Nkem
GRACE NKEM
(surname pronounced in-kem or ‘n-kem)
Born 1997 in Tver, Russia
Lives and works in New York City
Artist Bio
Grace Nkem is a Nigerian-Russian painter from Tver who studied Art History at Columbia University and now lives and works in New York City. In her work she grapples with the ills of social alienation, mass digitization, and globalism— ironically noting that she owes her very existence to the latter of the three.
Formally, her paintings are inspired by twentieth and twenty-first century figurative painting, and the internet writ large (where, in the artist's own words, "all images seem to exist at once."). Leaning heavily into luminous, contrasting color palettes and crisp atmospheres, Nkem brings together disparate images through free association, noting that it takes very little prompting for the human eye to dive into metaphor: when objects are put beside one another in a picture, a connection inevitably arises between them. Meaning in her work is thus produced according to both the internal logic of her paintings’ and the social context they are viewed in.

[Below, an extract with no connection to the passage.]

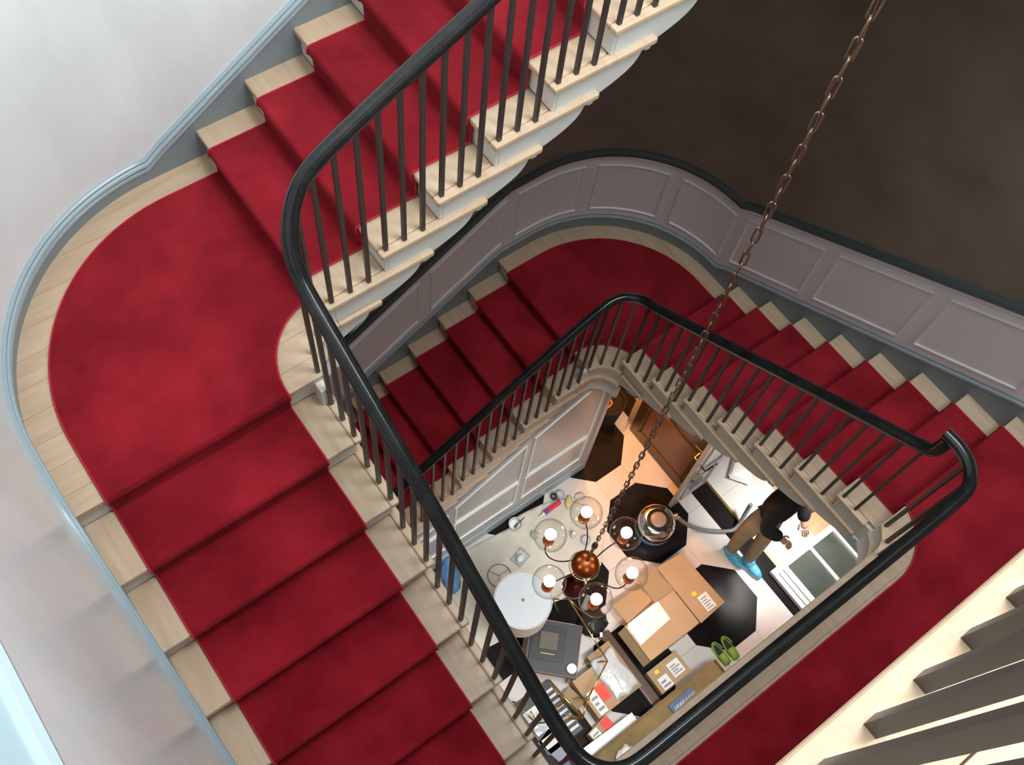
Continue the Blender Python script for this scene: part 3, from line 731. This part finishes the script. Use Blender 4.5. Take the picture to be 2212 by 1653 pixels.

The artist is unabashedly open about her deep interest in late twentieth and twenty first century cultural critics like Ta’Neshi Coates, Mark Fischer, Hito Styerl, Nick Land, and Jean Baudrillard. Nonetheless, rather than produce commentary, her work asks viewers to tease issues out for themselves.
Nkem’s main goal is to produce artwork that rewards sustained attention as she works through themes that weigh heavily upon the modern psyche: mass hysteria, truth and untruth, racial antagonism, class consciousness, the dissolution of consensus reality, the specter of terrorism, compounding loss of cultural history, rampant wealth inequality, the tyranny of the digital, and a cultural preoccupation with perceived social decay.